Budaya

Buddha Tidur, Siddharta, dan Wihara di Kampung Bogor

patung Buddha (foto: Yusran Darmawan)

MELIHAT patung ini, ingatan saya pada komik Buddha yang dibuat dewa manga, Osamu Tezuka. Di situ, ada kisah tentang Sidharta dan empat perjumpaan. Mulanya, Sidharta menyaksikan orang tua yang jalannya tertatih-tatih. Selanjutnya, ia melihat perempuan yang dilanda sakit parah, setelah itu ia melihat tulang belulang. Terakhir ia bertemu pertapa.

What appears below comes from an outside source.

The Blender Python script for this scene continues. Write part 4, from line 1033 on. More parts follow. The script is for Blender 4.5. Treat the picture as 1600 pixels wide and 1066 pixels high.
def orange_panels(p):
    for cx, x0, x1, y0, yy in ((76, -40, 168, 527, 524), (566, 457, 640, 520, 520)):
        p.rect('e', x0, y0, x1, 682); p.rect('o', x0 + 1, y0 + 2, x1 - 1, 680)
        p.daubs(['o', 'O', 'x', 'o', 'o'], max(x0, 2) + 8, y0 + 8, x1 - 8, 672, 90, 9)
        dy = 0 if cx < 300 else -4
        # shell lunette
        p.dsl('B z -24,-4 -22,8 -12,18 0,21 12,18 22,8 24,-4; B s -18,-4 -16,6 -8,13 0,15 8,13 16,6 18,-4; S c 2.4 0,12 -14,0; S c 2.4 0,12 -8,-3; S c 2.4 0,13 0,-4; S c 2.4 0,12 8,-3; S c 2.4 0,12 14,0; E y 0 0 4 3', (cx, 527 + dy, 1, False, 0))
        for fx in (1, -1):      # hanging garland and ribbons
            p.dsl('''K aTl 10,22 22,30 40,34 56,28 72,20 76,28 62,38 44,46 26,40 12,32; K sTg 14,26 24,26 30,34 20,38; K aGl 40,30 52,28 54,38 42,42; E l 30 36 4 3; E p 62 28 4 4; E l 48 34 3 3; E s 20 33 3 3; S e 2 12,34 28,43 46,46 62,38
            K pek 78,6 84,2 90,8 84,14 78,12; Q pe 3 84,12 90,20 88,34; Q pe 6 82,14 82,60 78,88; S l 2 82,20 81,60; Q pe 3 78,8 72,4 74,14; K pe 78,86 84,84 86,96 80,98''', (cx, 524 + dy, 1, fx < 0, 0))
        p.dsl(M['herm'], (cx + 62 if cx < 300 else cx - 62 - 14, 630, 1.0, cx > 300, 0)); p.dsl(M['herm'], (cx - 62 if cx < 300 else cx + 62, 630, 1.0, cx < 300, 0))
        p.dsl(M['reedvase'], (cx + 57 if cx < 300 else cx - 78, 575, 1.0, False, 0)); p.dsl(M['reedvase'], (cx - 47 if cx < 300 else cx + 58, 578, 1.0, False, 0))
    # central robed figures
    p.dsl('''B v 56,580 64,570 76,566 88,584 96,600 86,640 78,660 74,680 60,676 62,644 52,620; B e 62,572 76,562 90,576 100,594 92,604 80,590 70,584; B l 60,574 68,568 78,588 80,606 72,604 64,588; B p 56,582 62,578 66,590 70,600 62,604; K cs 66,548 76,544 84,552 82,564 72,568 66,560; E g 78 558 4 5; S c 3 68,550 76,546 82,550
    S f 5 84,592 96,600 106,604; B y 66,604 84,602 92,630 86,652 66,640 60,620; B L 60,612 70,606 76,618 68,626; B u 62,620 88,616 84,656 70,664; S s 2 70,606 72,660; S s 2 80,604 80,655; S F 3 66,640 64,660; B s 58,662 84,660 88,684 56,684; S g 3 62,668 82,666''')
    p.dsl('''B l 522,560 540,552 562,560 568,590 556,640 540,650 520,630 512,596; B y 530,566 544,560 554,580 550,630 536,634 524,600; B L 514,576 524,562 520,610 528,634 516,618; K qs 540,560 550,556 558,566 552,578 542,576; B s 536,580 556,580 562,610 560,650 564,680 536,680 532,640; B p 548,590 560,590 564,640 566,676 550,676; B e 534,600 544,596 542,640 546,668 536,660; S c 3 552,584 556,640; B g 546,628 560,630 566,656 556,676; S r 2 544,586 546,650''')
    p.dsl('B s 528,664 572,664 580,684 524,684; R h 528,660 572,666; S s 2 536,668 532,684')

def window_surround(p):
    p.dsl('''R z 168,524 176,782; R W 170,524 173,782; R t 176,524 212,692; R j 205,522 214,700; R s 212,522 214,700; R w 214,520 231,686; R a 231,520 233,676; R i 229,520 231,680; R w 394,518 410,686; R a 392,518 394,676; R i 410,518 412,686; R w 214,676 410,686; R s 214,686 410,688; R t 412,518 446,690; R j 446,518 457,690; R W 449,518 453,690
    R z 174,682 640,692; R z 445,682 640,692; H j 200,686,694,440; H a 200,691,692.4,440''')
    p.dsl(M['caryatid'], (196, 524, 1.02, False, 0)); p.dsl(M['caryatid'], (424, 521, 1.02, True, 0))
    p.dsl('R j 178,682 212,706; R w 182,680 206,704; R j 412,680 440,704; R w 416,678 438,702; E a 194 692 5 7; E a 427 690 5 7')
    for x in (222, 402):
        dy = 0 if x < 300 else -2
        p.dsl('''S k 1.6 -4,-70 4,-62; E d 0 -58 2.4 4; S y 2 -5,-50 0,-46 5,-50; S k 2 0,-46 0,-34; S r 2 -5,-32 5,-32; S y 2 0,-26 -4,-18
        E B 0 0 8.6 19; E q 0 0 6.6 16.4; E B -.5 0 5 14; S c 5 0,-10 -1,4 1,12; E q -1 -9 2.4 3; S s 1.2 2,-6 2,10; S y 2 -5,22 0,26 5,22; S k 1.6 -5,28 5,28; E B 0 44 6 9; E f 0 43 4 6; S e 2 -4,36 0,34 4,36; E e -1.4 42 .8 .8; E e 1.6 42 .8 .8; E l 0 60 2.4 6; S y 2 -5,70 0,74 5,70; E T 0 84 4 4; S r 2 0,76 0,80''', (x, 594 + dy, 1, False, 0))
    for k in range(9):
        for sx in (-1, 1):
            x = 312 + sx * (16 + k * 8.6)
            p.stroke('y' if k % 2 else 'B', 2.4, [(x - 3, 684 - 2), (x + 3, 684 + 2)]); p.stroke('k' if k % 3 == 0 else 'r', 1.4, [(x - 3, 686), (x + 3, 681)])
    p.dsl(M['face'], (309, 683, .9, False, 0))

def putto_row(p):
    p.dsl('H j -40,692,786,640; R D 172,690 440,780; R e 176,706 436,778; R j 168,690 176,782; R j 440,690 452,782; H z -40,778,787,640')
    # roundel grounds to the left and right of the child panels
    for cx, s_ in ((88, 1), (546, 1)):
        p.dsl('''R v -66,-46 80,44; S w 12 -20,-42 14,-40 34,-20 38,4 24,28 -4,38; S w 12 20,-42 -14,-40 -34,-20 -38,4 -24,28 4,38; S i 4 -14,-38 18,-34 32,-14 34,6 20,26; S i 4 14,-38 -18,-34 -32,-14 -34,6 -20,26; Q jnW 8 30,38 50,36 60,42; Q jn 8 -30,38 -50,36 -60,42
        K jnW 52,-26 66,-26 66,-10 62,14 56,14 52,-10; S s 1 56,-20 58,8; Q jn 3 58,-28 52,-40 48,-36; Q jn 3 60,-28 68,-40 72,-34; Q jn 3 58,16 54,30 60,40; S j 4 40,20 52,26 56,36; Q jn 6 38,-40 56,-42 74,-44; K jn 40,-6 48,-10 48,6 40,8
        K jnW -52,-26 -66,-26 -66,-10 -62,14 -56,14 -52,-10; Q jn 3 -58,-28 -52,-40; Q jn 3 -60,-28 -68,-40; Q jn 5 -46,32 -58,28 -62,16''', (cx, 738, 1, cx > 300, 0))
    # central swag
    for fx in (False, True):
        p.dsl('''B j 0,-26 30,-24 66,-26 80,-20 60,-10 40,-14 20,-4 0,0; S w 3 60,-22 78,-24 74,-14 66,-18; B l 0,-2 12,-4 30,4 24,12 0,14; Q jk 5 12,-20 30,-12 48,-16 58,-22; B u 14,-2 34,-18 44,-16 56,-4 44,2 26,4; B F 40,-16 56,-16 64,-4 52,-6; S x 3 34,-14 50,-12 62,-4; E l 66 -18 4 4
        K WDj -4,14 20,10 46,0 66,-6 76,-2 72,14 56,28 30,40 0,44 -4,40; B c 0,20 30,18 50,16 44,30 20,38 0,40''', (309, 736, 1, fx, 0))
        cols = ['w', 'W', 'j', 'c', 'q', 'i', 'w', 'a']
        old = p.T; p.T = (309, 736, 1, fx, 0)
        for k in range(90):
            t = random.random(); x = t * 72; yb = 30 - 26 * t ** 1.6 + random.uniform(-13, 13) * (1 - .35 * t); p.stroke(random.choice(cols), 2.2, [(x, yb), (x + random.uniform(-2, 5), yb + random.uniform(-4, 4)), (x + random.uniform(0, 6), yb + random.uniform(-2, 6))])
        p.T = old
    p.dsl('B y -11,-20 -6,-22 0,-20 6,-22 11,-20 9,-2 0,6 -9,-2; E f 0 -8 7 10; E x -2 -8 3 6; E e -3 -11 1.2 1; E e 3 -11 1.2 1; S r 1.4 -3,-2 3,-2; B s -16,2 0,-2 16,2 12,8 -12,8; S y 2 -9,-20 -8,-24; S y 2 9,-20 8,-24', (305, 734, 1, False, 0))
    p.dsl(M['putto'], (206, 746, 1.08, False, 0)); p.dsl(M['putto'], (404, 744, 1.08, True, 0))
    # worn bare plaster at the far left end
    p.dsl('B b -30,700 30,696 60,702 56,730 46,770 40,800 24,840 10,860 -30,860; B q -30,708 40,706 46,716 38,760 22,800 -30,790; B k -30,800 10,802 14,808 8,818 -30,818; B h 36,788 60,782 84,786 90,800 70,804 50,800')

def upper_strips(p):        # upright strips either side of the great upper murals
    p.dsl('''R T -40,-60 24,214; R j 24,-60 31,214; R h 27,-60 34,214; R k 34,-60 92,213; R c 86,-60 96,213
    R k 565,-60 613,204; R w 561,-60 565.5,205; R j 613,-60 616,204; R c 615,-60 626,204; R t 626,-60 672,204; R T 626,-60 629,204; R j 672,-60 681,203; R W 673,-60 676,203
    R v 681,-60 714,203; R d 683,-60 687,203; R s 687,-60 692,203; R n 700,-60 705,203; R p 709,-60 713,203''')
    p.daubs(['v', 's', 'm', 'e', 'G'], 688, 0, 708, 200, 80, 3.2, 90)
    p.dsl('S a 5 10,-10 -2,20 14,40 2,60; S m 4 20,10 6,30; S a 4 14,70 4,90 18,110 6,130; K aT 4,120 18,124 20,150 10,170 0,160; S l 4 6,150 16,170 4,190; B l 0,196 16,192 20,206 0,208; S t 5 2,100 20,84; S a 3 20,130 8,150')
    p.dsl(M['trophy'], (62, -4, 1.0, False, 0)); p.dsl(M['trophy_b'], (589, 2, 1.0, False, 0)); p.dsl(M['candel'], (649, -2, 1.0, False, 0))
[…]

Empat perjumpaan itu membuat Sidharta merenungi tentang hakikat hidup. Bahwa manusia adalah mahluk yang amat rapuh, bisa terserang penyakit, pasti mengalami ketuaan, hingga akhirnya menjadi tulang-belulang. Lantas, jika kehidupan sedemikian fana, mengapa pula manusia harus meletakkan kehidupan sebagai segala-galanya?

Sidharta lalu memilih hidup sebagai pertapa yang melepaskan segala nikmat dunia. Ia menghadirkan cahaya terang yang menyelusup ke hati banyak orang, bahkan di zaman yang jauh ketika dirinya telah wafat. Ia mewariskan sesuatu yang tidak kecil, sebab menjadi suluh terang bagi banyak orang yang hendak menemukan kedamaian.

Sidharta meninggalkan kemewahan dunia. Ia menyebut kemewahan serta rasa kemelekatan atas dunia sebagai penjara-penjara yang menghalang manusia untuk menemukan kedamaian.

Dari Kavilawasthu, India, ajarannya menyebar ke seluruh dunia. Ajaran yang memasrahkan diri untuk mengalir dan mengikuti ke mana sungai semesta bergerak itu menjadi mata air bagi banyak orang yang hendak menemukan kedamaian.

Yang khas dari ajaran ini adalah pelepasan segala bentuk ego, serta melihat dunia hanya sebagai beban bagi perjalanan seseorang yang menempuh jalan spiritual. Dengan melepaskan dunia, seseorang berjalan menuju nirwana.

Jauh di Bogor, saya menemukan jejak ajaran Buddha itu.